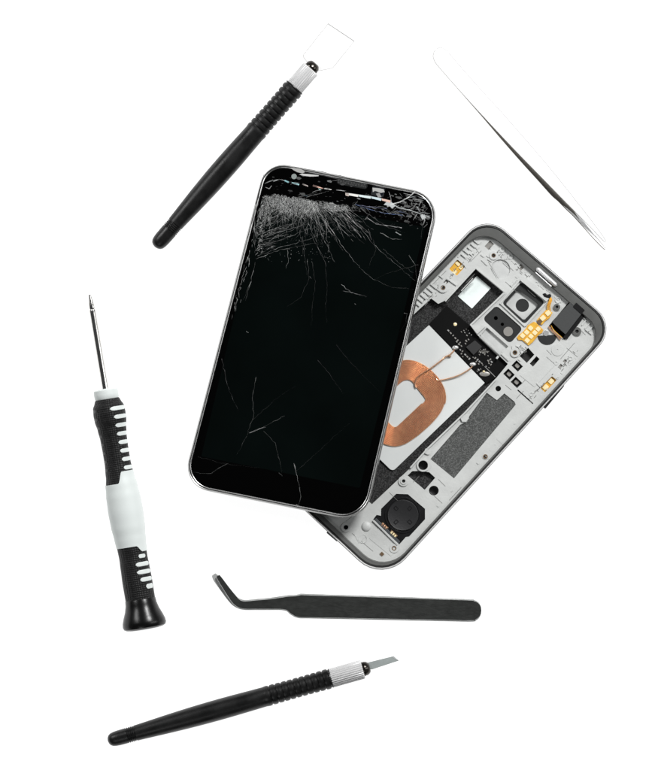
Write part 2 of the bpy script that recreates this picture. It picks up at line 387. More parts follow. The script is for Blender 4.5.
for pts, w, t in [
    ([(350, 238), (400, 226), (450, 200), (490, 165)], 1.2, (.55, .56, .55)), ([(350, 232), (400, 258), (460, 270), (520, 292), (572, 312)], 1.0, (.4, .42, .42)),
    ([(330, 240), (360, 236)], 4.5, (.5, .5, .5)), ([(455, 200), (500, 190), (560, 215), (588, 260)], .7, (.3, .32, .33)), ([(340, 165), (352, 200), (356, 232)], .7, (.3, .3, .3)),
    ([(425, 175), (470, 185), (500, 160)], .7, (.3, .3, .3)), ([(530, 295), (545, 330), (535, 355)], 1.3, (.5, .5, .5)), ([(500, 250), (520, 285), (575, 290)], .9, (.35, .36, .37)),
    ([(150, 235), (200, 255), (300, 285), (420, 300)], .5, (.06, .10, .22)), ([(380, 275), (430, 285), (455, 300)], .8, (.10, .14, .26)), ([(160, 240), (230, 250), (330, 262)], .5, (.12, .13, .2)),
    ([(215, 310), (270, 350), (360, 362), (415, 372)], .6, (.3, .3, .3)), ([(380, 395), (410, 412)], .9, (.3, .32, .32)), ([(205, 325), (235, 285), (215, 260)], .4, (.15, .15, .15)),
    ([(60, 270), (110, 340), (150, 380), (185, 425)], .4, (.25, .25, .25)), ([(95, 285), (165, 360), (190, 375)], .5, (.35, .35, .35)), ([(150, 330), (230, 400), (245, 440)], .35, (.2, .2, .2)),
    ([(0, 105), (60, 95)], .3, (.12, .12, .12)), ([(10, 80), (140, 95), (300, 140), (420, 160)], .35, (.09, .09, .09)), ([(540, 370), (560, 350)], .5, (.2, .2, .2))]:
    ribbon(c4(pts), w, t, jitter=.25, taper=False)
def c5(p): return conv(p, 250, 160, 6.55)
for pts, w, t in [
    ([(160, 152), (200, 138), (236, 146)], .6, (.35, .36, .36)), ([(105, 165), (140, 150), (190, 140)], .7, (.25, .26, .26)), ([(110, 190), (135, 200), (150, 180)], .7, (.2, .2, .2)),
    ([(235, 146), (262, 158)], 1.5, (.22, .42, .45)), ([(282, 160), (330, 174)], 1.6, (.3, .5, .52)), ([(352, 170), (388, 184)], 1.2, (.55, .48, .44)), ([(420, 180), (490, 200)], 1.6, (.75, .45, .36)),
    ([(495, 200), (542, 208)], 1.3, (.6, .58, .55)), ([(455, 200), (470, 208)], 1.2, (.3, .5, .45)), ([(572, 210), (628, 218)], .7, (.5, .5, .5)), ([(416, 225), (440, 215), (480, 206)], .4, (.3, .3, .3)),
    ([(360, 245), (385, 248)], 1.0, (.10, .22, .3)), ([(70, 250), (60, 300), (40, 360), (20, 430)], .9, (.12, .12, .12)), ([(100, 100), (75, 190), (45, 300)], .7, (.08, .08, .08)),
    ([(370, 95), (470, 112), (600, 140)], .35, (.08, .08, .08)), ([(300, 60), (420, 78), (640, 125)], .5, (.07, .07, .07))]:
    ribbon(c5(pts), w, t, jitter=.2, taper=False)
def shard(poly, t, z=15.8):
    ck.cur = t; ids = [ck.P(x, y, z) for x, y in poly]; ck.cap([ids])
ck.cur = (.5, .5, .5)
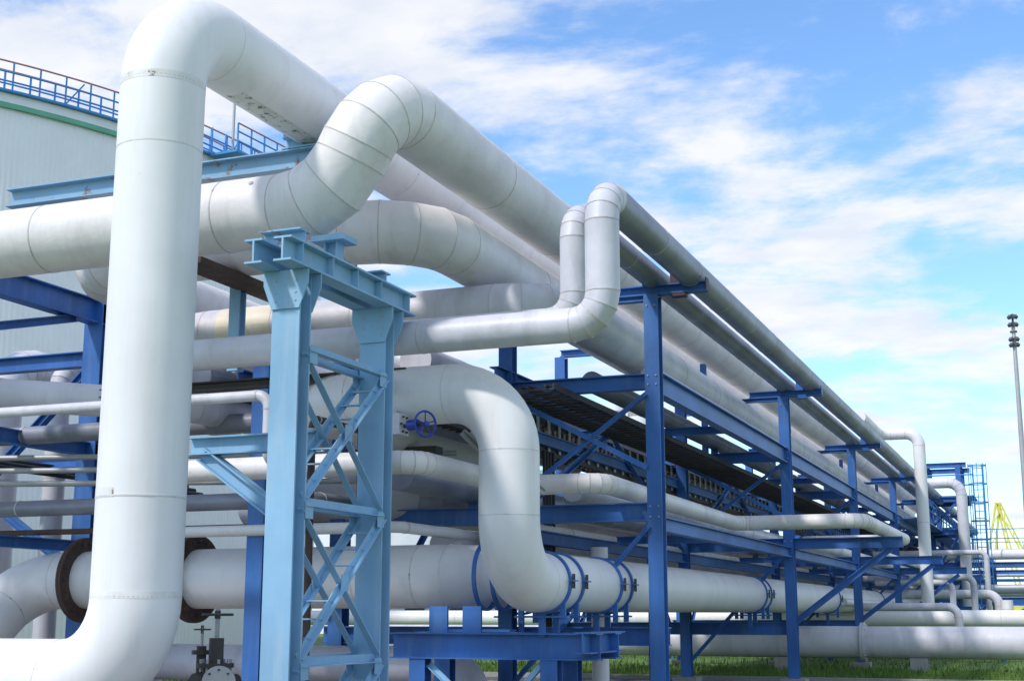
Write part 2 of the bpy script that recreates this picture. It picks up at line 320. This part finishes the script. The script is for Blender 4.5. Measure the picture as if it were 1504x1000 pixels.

--*--

**Your objective**
How many lines in the listing above contain the string "Write"? Answer with the number only.

**Output below**
2